Kumiko, The Treasure Hunter, which was co-written by David Zellner and his talented brother Nathan, stars the fascinating actress Rinko Kikuchi as a mentally ill Japanese office worker, “still” unmarried at 29 (much to the chagrin of her overbearing mother), who discovers a degraded VHS copy of Joel and Ethan Coen’s celebrated film Fargo. The narrative details, with much humor, painful sadness, and creepy unpredictability, how she misinterprets the film for real life, leading her on an asinine and quixotic quest to find the money that Steve Buscemi’s character had buried out in that snowy field near that wire fence before he got fed to the wood chipper. The film is all about Kumiko’s quest and the interesting people she meets along the way (a segment with a helpful cop played by David Zellner himself and some scenes with a widowed woman are particularly strong and affecting), and the way the Zellners have framed their story leaves little doubt in the viewer’s head that they’re dealing with a lead character who isn’t thinking clearly. And what’s more, the subtle ways that the filmmakers fill you in on this fact are awesome to notice and discover. The script is limited with its dialogue, as the Zellners prefer to tell their story with a focus on allowing their indelible images to propel to narrative forward, resulting in a work that feels dreamy and one that’s constantly challenging reality.

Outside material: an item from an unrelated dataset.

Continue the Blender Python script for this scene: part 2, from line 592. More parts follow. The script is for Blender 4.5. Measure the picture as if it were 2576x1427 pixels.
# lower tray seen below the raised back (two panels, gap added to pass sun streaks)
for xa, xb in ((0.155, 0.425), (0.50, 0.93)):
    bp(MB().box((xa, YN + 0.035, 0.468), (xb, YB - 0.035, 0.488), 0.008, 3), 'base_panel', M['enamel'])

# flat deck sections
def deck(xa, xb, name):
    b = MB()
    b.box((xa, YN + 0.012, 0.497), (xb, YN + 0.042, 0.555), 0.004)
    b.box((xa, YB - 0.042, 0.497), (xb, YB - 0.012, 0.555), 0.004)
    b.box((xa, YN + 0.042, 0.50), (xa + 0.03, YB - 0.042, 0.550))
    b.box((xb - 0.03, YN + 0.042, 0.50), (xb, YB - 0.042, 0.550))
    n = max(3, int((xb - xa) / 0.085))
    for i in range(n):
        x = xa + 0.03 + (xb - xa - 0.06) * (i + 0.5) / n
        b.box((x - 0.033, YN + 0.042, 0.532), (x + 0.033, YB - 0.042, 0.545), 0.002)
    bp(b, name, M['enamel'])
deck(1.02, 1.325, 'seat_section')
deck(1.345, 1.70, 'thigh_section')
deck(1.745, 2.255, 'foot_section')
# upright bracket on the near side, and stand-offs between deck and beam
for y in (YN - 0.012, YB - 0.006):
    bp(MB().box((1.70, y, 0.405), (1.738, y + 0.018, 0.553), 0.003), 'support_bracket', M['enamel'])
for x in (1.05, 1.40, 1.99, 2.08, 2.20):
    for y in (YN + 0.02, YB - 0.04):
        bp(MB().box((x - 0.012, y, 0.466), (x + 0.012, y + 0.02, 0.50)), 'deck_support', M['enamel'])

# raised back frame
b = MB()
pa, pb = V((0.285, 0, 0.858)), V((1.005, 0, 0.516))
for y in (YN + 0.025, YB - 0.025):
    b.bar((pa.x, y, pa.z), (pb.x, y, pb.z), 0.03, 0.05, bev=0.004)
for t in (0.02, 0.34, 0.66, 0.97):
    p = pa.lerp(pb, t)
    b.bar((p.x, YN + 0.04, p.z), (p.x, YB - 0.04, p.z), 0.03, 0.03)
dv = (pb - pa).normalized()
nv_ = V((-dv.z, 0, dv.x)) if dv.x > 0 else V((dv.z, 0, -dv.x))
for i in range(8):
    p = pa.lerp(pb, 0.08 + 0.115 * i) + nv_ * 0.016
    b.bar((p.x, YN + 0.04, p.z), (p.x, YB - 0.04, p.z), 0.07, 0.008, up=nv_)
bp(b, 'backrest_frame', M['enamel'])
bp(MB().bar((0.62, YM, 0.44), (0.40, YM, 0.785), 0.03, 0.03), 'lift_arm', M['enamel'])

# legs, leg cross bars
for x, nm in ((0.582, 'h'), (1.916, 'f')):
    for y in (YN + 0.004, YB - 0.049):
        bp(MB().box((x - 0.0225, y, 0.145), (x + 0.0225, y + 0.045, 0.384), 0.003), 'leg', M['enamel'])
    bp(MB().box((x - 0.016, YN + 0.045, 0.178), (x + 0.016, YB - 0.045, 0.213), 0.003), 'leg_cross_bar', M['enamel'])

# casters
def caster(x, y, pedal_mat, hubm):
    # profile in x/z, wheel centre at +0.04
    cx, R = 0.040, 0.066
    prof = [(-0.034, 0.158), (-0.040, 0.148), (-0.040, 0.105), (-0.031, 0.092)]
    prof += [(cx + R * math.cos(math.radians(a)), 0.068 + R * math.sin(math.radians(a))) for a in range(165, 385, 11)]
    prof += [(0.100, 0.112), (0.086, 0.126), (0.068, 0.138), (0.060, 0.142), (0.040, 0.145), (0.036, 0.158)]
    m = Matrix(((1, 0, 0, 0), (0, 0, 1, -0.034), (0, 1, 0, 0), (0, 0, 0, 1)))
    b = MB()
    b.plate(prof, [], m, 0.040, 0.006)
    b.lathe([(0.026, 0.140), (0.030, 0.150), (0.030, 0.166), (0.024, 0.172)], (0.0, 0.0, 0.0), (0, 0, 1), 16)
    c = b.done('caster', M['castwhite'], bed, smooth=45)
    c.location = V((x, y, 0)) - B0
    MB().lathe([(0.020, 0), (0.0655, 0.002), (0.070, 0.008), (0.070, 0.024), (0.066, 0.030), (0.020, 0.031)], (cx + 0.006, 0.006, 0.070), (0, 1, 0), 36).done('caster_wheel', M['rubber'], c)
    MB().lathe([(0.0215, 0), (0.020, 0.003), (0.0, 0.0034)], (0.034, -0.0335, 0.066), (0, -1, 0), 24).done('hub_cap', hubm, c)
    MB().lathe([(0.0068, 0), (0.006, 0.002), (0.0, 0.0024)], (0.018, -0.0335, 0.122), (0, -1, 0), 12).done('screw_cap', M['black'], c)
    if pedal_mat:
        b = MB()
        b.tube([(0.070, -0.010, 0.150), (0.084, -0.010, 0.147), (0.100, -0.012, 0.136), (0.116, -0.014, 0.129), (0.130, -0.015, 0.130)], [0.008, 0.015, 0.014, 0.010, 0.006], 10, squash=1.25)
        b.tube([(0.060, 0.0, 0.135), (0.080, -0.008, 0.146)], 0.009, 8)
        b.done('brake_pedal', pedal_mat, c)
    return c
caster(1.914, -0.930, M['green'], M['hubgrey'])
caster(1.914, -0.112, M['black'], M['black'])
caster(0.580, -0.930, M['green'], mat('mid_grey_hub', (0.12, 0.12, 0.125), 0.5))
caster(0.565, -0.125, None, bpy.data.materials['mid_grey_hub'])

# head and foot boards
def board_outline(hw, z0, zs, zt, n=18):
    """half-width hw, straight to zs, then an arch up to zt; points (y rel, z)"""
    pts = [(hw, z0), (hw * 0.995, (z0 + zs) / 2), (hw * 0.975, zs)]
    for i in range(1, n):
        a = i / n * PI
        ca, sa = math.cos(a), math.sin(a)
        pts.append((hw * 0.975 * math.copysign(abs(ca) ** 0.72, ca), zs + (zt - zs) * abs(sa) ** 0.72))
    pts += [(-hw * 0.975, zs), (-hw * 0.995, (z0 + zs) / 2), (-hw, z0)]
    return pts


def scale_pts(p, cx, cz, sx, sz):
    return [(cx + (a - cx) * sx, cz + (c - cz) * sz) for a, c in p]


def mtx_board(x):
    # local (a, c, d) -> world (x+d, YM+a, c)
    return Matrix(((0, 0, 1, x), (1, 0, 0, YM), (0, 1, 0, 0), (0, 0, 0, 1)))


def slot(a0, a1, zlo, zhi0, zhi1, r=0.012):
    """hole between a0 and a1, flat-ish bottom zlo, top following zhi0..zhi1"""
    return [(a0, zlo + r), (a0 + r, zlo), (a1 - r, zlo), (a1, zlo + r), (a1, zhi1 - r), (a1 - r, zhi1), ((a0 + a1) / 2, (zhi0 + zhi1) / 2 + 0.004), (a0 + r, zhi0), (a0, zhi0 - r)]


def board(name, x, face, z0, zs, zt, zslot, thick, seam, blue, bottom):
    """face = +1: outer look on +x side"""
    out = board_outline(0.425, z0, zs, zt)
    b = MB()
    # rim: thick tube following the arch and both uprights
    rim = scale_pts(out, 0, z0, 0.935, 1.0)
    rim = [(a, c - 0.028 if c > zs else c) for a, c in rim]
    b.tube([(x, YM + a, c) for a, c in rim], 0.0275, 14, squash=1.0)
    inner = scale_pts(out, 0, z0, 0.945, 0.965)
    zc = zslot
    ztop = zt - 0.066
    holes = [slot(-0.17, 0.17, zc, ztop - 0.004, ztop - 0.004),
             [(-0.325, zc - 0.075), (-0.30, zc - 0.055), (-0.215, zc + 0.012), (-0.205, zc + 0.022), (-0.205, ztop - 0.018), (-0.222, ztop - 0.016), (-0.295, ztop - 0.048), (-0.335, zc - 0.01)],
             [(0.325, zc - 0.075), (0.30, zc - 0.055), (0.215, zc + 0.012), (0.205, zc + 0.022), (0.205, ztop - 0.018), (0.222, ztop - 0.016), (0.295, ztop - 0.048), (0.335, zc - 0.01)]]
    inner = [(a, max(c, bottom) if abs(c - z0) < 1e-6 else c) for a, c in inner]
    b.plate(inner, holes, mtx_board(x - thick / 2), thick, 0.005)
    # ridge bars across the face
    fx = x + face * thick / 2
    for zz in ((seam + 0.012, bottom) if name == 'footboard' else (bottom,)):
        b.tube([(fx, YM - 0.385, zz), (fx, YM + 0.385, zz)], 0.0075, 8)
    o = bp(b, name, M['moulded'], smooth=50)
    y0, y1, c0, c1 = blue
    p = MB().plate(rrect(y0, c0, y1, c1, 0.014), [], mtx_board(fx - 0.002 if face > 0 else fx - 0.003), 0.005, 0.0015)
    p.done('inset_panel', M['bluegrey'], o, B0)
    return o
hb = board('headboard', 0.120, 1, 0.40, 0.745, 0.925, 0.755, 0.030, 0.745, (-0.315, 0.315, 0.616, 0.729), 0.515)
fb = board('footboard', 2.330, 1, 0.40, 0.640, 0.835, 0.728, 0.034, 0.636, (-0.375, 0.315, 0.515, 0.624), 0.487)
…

The film has an amazing visual look, with the 2.35:1 widescreen cinematography by Sean Porter always putting something interesting in the frame, with Kumiko’s red hoodie cutting across the blown-out white expanses of the Minnesota winter landscape in extremely memorable fashion. Melba Jodorowsky’s fluid editing allows the film to move along at a brisk pace without ever feeling rushed, and the eclectic and offbeat musical score by The Octopus Project never leaves any doubt that you’re watching something willfully absurd yet sincerely heartfelt. The film is essentially about loneliness and isolation, and how one woman is committed to doing SOMETHING with her life, regardless if that something is rational or not. The Zellners have made an absurdist film to a certain degree, and yet, there’s emotional impact because of Kikuchi’s mesmerizing portrayal of a woman who has lost all sense of normalcy, desperate for this one thing to come to fruition. You never know where this movie is going, it’s impossible to guess how it will end, and I absolutely LOVED the final section, which will likely frustrate and annoy those who need everything spelled out for them in order to be satisfied with a movie. I’ve never seen anything that remotely comes close to resembling this bizarre and completely transfixing film, and it’s yet another indication of how there are some truly great movies out there to be seen if you’re willing to look a bit harder at all of the available selections.